The natural ecosystem of the Middle East is very different from that of India and presents some unique challenges. Thus, the company has adapted its strategy to suit the region. Unlike India, it is a desert. E-commerce is less prominent due to the region's long delivery times, hot weather, and extended distances. In this landscape, traditional channels such as modern trade and supermarkets play a crucial role. 

“Modern trade is particularly significant. So the shopping behaviour is fewer trips and monthly visits. Consumers tend to purchase in bulk, favouring items like frozen foods, as people often stock up during the scorching May to September period when venturing outdoors is less desirable. The local market's behaviour, influenced by the harsh climate, results in a preference for bulk storage options,” he says. 

The terrain and weather conditions define the SKUs. In addition to offering fresh products, it also sells frozen items in the Middle East. Currently, it supplies batter and fresh Parotas to the UAE and frozen Parotas to Saudi Arabia. As the prevalent tendency is to make bulk purchases, pack sizes are also larger.
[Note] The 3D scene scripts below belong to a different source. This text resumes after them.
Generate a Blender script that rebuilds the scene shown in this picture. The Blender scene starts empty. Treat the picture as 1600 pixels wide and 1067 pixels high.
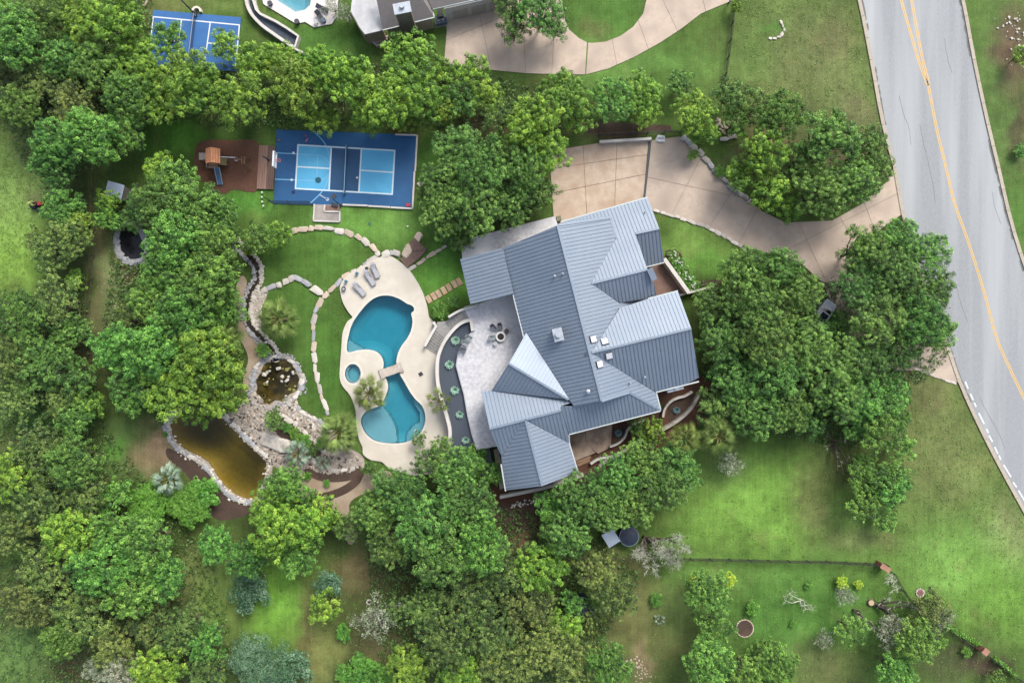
import bpy, bmesh, math, random
import numpy as np
from mathutils import Vector, Matrix
from mathutils.geometry import delaunay_2d_cdt

S = bpy.context.scene
COL = S.collection
H = 92.0            # flying height of the camera in metres
PPM = 11.5          # photograph pixels per metre on the ground

# ------------------------------------------------------------------ camera
cam_d = bpy.data.cameras.new('camera')
cam_d.sensor_width = 36.0
cam_d.lens = 36.0 * H / (1600 / PPM)
cam_d.clip_start = 1.0
cam_d.clip_end = 2000.0
cam = bpy.data.objects.new('camera', cam_d)
cam.location = (0, 0, H)
COL.objects.link(cam)
S.camera = cam

# ------------------------------------------------------------------ light
SUN_EL, SUN_AZ = math.radians(44), math.radians(28)   # azimuth clockwise from picture-up
w = bpy.data.worlds.new('World')
S.world = w
w.use_nodes = True
wn = w.node_tree.nodes
sky = wn.new('ShaderNodeTexSky')
sky.sky_type = 'NISHITA'
sky.sun_disc = False
sky.sun_elevation = SUN_EL
sky.sun_rotation = SUN_AZ
sky.air_density = 1.0
sky.dust_density = 3.5
sky.ozone_density = 1.0
bg = wn['Background']
bg.inputs['Strength'].default_value = 0.125
hsky = wn.new('ShaderNodeHueSaturation')      # thin cloud greys the blue
hsky.inputs['Saturation'].default_value = 0.62
w.node_tree.links.new(sky.outputs['Color'], hsky.inputs['Color'])
w.node_tree.links.new(hsky.outputs['Color'], bg.inputs['Color'])
sun_d = bpy.data.lights.new('sun', 'SUN')
sun_d.energy = 1.5
sun_d.angle = math.radians(25)
sun_d.color = (1.0, 0.95, 0.88)
sun = bpy.data.objects.new('sun', sun_d)
sv = Vector((math.sin(SUN_AZ) * math.cos(SUN_EL), math.cos(SUN_AZ) * math.cos(SUN_EL), math.sin(SUN_EL)))
sun.rotation_euler = sv.to_track_quat('Z', 'Y').to_euler()
COL.objects.link(sun)
S.view_settings.view_transform = 'Standard'
S.view_settings.look = 'None'
S.view_settings.gamma = 1.0
S.view_settings.use_curve_mapping = False
S.view_settings.exposure = 1.86
S.cycles.max_bounces = 7
S.cycles.diffuse_bounces = 3
S.cycles.glossy_bounces = 2
S.cycles.transmission_bounces = 4
S.cycles.transparent_max_bounces = 8
S.cycles.volume_bounces = 0

K = 0.42

# ------------------------------------------------------------------ helpers
def lin(c):
    out = []
    for v in c:
        v = v / 255.0
        out.append(v / 12.92 if v <= 0.04045 else ((v + 0.055) / 1.055) ** 2.4)
    return out

def C(r, g, b, k=None):
    k = K if k is None else k
    return tuple(v * k for v in lin((r, g, b))) + (1.0,)

def P(px, py, z=0.0):
    f = (H - z) / H / PPM
    return ((px - 800.0) * f, (533.5 - py) * f)

def PP(pts, z=0.0):
    return [P(x, y, z) for x, y in pts]

def smooth(pts, closed=False, n=5):
    out = []
    m = len(pts)
    rng = range(m) if closed else range(m - 1)
    for i in rng:
        if closed:
            p0, p1, p2, p3 = pts[(i - 1) % m], pts[i], pts[(i + 1) % m], pts[(i + 2) % m]
        else:
            p0, p1, p2, p3 = pts[max(i - 1, 0)], pts[i], pts[i + 1], pts[min(i + 2, m - 1)]
        for k in range(n):
            t = k / n
            out.append(tuple(0.5 * ((2 * p1[j]) + (-p0[j] + p2[j]) * t + (2 * p0[j] - 5 * p1[j] + 4 * p2[j] - p3[j]) * t * t
                       + (-p0[j] + 3 * p1[j] - 3 * p2[j] + p3[j]) * t ** 3) for j in range(len(p1))))
    if not closed:
        out.append(tuple(pts[-1]))
    return out

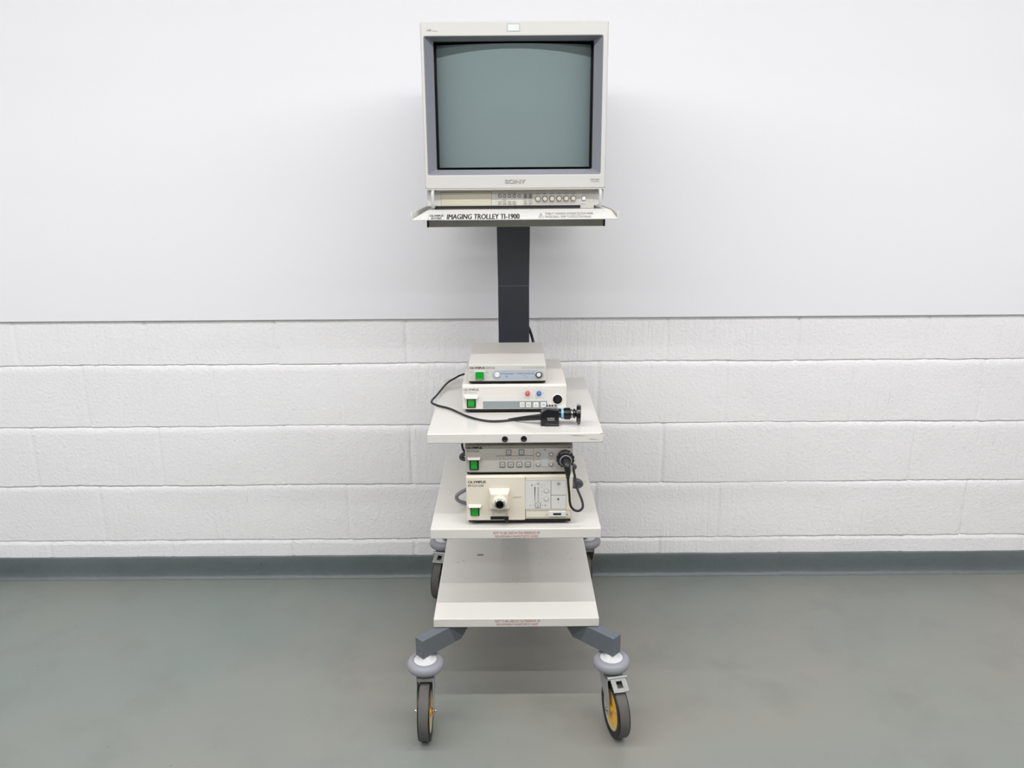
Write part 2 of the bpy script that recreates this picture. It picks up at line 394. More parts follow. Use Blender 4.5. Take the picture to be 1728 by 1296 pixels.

Apart from Bengaluru, Hyderabad, Mumbai, and Haryana, the company has a manufacturing facility in Dubai. While the consumers are largely the Indian diaspora, the brand has observed in Saudi that the Arabs are also buying the Parotas. 

Marketing strategies

iD Fresh Food spent Rs 35.30 crore on advertising in FY23, a 25% increase from Rs 28 crore in the previous financial year. Its media plan mirrors consumer behavior, aligning with their habits across various channels. It employs a strategic mix of digital and TV advertising and allocates a significant portion of its marketing budget to conversion.

“After spending on digital and broadcast, we need to convert the consumer. The conversion is mostly happening online or at the point of sale, in the store. So we need to be very salient there and spend a significant amount of our budget there,” he adds.

In a bid to boost its expansion to other cities, the brand partnered with Sony LIV’s food show Masterchef India. 

“In the other cities, people don't really know the brand. So we associated with an impact property to increase awareness. Masterchef and Sony LIV seemed to have the right audience and it fit the brand's priorities very well. Also, it helped us establish the versatility of our brand,” he adds.

Gandhi says every integration decision revolves around determining its relevance to the brand, assessing the specific need for integration at that moment, considering the associated costs, and evaluating the target markets. 

“The choice between long-form and snackable content depends on the brand's priority. Whether to use long-form content to demonstrate the product or opt for snackable content to engage audiences escaping traditional advertisements hinges on strategic considerations,” he shares. 

The brand also spends considerably on influencer marketing. “People spend so much time on social media, that we can't ignore influencer marketing,” he says.